→ EXERCISE: Leaving out every picture, quote the data below exactly as it appears.
----
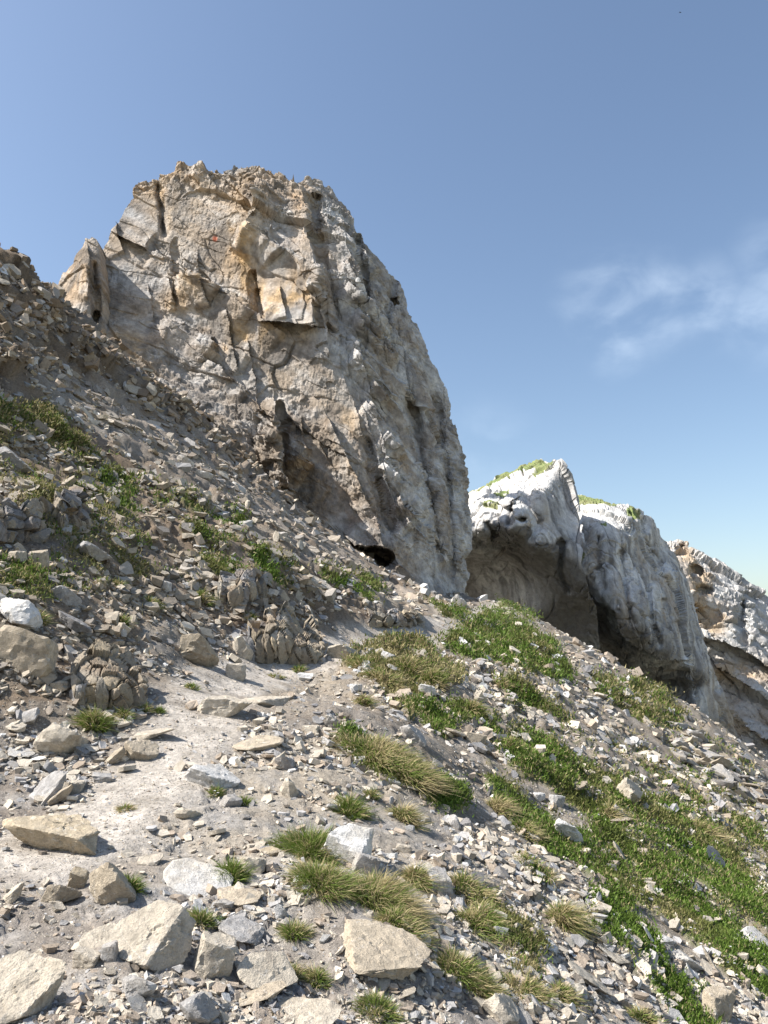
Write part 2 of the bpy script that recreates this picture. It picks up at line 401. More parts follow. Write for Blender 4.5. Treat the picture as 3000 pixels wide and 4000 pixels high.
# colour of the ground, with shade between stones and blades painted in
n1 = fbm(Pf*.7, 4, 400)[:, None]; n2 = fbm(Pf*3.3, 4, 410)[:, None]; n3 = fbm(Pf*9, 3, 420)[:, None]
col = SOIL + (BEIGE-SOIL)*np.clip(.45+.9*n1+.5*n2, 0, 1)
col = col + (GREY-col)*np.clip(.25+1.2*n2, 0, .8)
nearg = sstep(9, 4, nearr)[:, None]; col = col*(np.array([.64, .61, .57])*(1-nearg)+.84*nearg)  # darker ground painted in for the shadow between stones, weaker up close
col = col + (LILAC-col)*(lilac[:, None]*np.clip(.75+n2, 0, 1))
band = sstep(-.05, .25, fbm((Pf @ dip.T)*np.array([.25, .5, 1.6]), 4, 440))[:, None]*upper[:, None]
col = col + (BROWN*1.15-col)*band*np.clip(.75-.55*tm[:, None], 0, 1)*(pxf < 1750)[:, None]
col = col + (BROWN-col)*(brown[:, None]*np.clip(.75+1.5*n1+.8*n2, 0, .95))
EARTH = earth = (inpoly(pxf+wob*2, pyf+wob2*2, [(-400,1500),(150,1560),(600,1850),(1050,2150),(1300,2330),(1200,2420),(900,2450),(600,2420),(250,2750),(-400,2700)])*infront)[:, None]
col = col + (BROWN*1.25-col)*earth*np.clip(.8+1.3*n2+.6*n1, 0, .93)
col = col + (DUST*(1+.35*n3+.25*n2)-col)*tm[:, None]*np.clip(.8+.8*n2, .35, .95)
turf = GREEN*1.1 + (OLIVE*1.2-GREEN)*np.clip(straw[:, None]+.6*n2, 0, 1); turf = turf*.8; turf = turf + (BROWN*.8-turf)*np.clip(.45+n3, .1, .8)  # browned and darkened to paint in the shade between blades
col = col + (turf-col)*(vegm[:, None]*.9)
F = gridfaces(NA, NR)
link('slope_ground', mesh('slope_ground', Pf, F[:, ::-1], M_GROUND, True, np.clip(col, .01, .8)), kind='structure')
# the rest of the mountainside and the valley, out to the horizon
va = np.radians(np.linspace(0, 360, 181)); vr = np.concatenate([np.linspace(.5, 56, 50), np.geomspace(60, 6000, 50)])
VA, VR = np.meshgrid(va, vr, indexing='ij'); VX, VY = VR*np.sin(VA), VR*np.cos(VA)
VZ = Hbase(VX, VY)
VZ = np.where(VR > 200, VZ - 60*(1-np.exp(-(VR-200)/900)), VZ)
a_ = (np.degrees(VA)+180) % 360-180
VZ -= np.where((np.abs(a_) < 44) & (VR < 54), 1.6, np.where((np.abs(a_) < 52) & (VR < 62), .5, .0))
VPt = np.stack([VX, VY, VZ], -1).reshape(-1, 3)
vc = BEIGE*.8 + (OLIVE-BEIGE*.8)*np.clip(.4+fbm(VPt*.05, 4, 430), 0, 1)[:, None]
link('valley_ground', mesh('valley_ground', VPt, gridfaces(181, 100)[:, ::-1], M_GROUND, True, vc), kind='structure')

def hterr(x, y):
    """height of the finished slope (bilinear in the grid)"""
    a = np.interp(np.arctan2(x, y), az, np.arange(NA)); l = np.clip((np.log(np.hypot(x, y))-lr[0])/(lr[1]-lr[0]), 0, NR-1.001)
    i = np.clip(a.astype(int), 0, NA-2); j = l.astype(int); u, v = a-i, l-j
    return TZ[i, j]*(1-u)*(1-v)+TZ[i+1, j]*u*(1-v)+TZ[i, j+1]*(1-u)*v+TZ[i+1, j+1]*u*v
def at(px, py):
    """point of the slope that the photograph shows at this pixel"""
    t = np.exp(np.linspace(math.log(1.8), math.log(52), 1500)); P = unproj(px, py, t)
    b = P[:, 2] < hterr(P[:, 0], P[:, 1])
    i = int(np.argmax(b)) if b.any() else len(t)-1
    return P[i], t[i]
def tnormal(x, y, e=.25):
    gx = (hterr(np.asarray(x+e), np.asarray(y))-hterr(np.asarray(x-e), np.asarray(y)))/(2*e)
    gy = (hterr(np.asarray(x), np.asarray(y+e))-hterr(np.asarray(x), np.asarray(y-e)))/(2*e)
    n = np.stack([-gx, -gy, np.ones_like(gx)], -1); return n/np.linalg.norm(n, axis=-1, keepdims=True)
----
→ RESPONSE:
Write part 2 of the bpy script that recreates this picture. It picks up at line 401. More parts follow. Write for Blender 4.5. Treat the picture as 3000 pixels wide and 4000 pixels high.
# colour of the ground, with shade between stones and blades painted in
n1 = fbm(Pf*.7, 4, 400)[:, None]; n2 = fbm(Pf*3.3, 4, 410)[:, None]; n3 = fbm(Pf*9, 3, 420)[:, None]
col = SOIL + (BEIGE-SOIL)*np.clip(.45+.9*n1+.5*n2, 0, 1)
col = col + (GREY-col)*np.clip(.25+1.2*n2, 0, .8)
nearg = sstep(9, 4, nearr)[:, None]; col = col*(np.array([.64, .61, .57])*(1-nearg)+.84*nearg)  # darker ground painted in for the shadow between stones, weaker up close
col = col + (LILAC-col)*(lilac[:, None]*np.clip(.75+n2, 0, 1))
band = sstep(-.05, .25, fbm((Pf @ dip.T)*np.array([.25, .5, 1.6]), 4, 440))[:, None]*upper[:, None]
col = col + (BROWN*1.15-col)*band*np.clip(.75-.55*tm[:, None], 0, 1)*(pxf < 1750)[:, None]
col = col + (BROWN-col)*(brown[:, None]*np.clip(.75+1.5*n1+.8*n2, 0, .95))
EARTH = earth = (inpoly(pxf+wob*2, pyf+wob2*2, [(-400,1500),(150,1560),(600,1850),(1050,2150),(1300,2330),(1200,2420),(900,2450),(600,2420),(250,2750),(-400,2700)])*infront)[:, None]
col = col + (BROWN*1.25-col)*earth*np.clip(.8+1.3*n2+.6*n1, 0, .93)
col = col + (DUST*(1+.35*n3+.25*n2)-col)*tm[:, None]*np.clip(.8+.8*n2, .35, .95)
turf = GREEN*1.1 + (OLIVE*1.2-GREEN)*np.clip(straw[:, None]+.6*n2, 0, 1); turf = turf*.8; turf = turf + (BROWN*.8-turf)*np.clip(.45+n3, .1, .8)  # browned and darkened to paint in the shade between blades
col = col + (turf-col)*(vegm[:, None]*.9)
F = gridfaces(NA, NR)
link('slope_ground', mesh('slope_ground', Pf, F[:, ::-1], M_GROUND, True, np.clip(col, .01, .8)), kind='structure')
# the rest of the mountainside and the valley, out to the horizon
va = np.radians(np.linspace(0, 360, 181)); vr = np.concatenate([np.linspace(.5, 56, 50), np.geomspace(60, 6000, 50)])
VA, VR = np.meshgrid(va, vr, indexing='ij'); VX, VY = VR*np.sin(VA), VR*np.cos(VA)
VZ = Hbase(VX, VY)
VZ = np.where(VR > 200, VZ - 60*(1-np.exp(-(VR-200)/900)), VZ)
a_ = (np.degrees(VA)+180) % 360-180
VZ -= np.where((np.abs(a_) < 44) & (VR < 54), 1.6, np.where((np.abs(a_) < 52) & (VR < 62), .5, .0))
VPt = np.stack([VX, VY, VZ], -1).reshape(-1, 3)
vc = BEIGE*.8 + (OLIVE-BEIGE*.8)*np.clip(.4+fbm(VPt*.05, 4, 430), 0, 1)[:, None]
link('valley_ground', mesh('valley_ground', VPt, gridfaces(181, 100)[:, ::-1], M_GROUND, True, vc), kind='structure')

def hterr(x, y):
    """height of the finished slope (bilinear in the grid)"""
    a = np.interp(np.arctan2(x, y), az, np.arange(NA)); l = np.clip((np.log(np.hypot(x, y))-lr[0])/(lr[1]-lr[0]), 0, NR-1.001)
    i = np.clip(a.astype(int), 0, NA-2); j = l.astype(int); u, v = a-i, l-j
    return TZ[i, j]*(1-u)*(1-v)+TZ[i+1, j]*u*(1-v)+TZ[i, j+1]*(1-u)*v+TZ[i+1, j+1]*u*v
def at(px, py):
    """point of the slope that the photograph shows at this pixel"""
    t = np.exp(np.linspace(math.log(1.8), math.log(52), 1500)); P = unproj(px, py, t)
    b = P[:, 2] < hterr(P[:, 0], P[:, 1])
    i = int(np.argmax(b)) if b.any() else len(t)-1
    return P[i], t[i]
def tnormal(x, y, e=.25):
    gx = (hterr(np.asarray(x+e), np.asarray(y))-hterr(np.asarray(x-e), np.asarray(y)))/(2*e)
    gy = (hterr(np.asarray(x), np.asarray(y+e))-hterr(np.asarray(x), np.asarray(y-e)))/(2*e)
    n = np.stack([-gx, -gy, np.ones_like(gx)], -1); return n/np.linalg.norm(n, axis=-1, keepdims=True)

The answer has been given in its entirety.